At the same time the percentage of people of working age, expected to fund the retirement of their elders, will almost halve between 2010 and 2050.

“Policies must be changed, either now or more dramatically in the future,” Hockey said in a speech this week that set the tone for his first budget.

Working longer? ‘No thanks’

But if the latest Essential Research poll is any indication, waiting until 70 before getting the age pension has little community support.

Seven out of 10 respondents were against the measure.
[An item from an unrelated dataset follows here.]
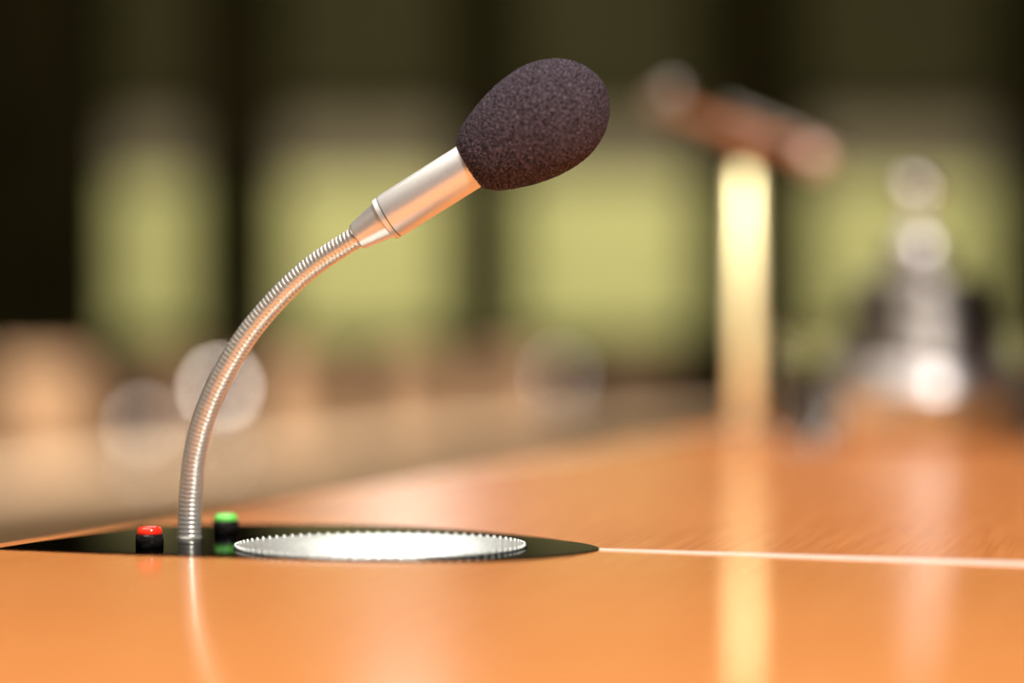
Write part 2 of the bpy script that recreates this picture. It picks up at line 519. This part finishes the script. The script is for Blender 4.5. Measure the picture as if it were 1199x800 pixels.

That figure rises to eight of 10 within the age bracket of those most likely to work longer (45-64 years).

Generation X may have reason to bleat about having to work longer, but some few baby boomers might not be feeling the love of government as well.

The first wave of retiring boomers, born in 1946 and in the post World War II era, started collecting their pension in 2011.

However, the boomer period is deemed to stretch all the way to those born in 1964.

The most recent pre-budget talk is that anyone born in 1959 and beyond will have to wait three more years to get the age pension, rather than the elevated eligibility age that applies from 2023.

Those born in 1964 will have to wait until 2034 to retire.

While the boomer tailenders were privy to free tertiary education, they were too young to really enjoy what being a boomer is all about – the ’60s.

The Beatles, Jimi Hendrix, the “Summer of Love”, women’s lib, Woodstock and the first man on moon were a few of the events in a decade that changed the world.

All the more galling is that tailenders were fed a line early in their careers that this computer-age thing would result in early retirement and more leisure time.

You don’t know whether to laugh or cry.